Monday 20 November 2017

Private members’ bill for struggling mortgage holders shot down in Dail

By Lyndsey Telford

PROPOSALS for new legislation aimed at protecting struggling mortgage holders in danger of losing their homes has been shot down.

Independent TD Stephen Donnelly presented a Private Members' Bill in the Dail, suggesting judges should be allowed to use their own discretion in individual repossession cases.

But Justice Minister Alan Shatter dismissed the Bill as unworkable and flawed.

"This bill could make matters worse rather than better," said Mr Shatter.

"It is important that we find the correct balance between the homeowners and the institutions, and the deputy's Bill does not do that."

Deputies from all parties commended Mr Donnelly for his intentions and praised certain aspects of the bill.

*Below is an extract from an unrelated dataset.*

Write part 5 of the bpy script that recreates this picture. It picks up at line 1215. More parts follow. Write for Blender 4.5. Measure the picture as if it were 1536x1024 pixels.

But the Wicklow and East Carlow TD conceded there were some finer technical issues that needed to be addressed and that he would therefore withdraw the Bill to prevent it from going to a Dail vote and potentially dividing the house.

Mr Donnelly had consulted with New Beginnings, a group of voluntary lawyers who represent hard-pressed homeowners in repossession cases.

He said it was clear that in many such instances, the law is weighted in favour of the banks.

But Mr Shatter said even with some of the Bill's unsound legalities, it would be too costly and time-consuming for the courts.

Enacting it would "require the courts to consider unnecessary and unworkable, and constitutionally flawed factors", he went on.

"There is no magic bullet. All solutions have significant consequences and potential costs."

However, the minister added that he welcomed Mr Donnelly's efforts and advised him that he would be willing to have an informal meeting to advise him on any suggestions he may have in the future.

Meanwhile, Mr Donnelly said he hopes his proposals are taken into consideration when the Government's recently announced Personal Insolvency Bill goes before the Joint Oireachtas Committee in March.

"There are several technical factors that do need to be addressed in my proposal," said Mr Donnelly.

"But it seems the nub of it could be included in the Personal Insolvency Bill."

The legislation, which Mr Shatter and Finance Minister Michael Noonan presented together last month, aims to give people struggling with debt the opportunity to negotiate for more time and restructured payment plans with lenders.

One part of the Bill allows for the write-down of personal loans in some cases. It has also revised down the bankruptcy discharge period from 12 years to three.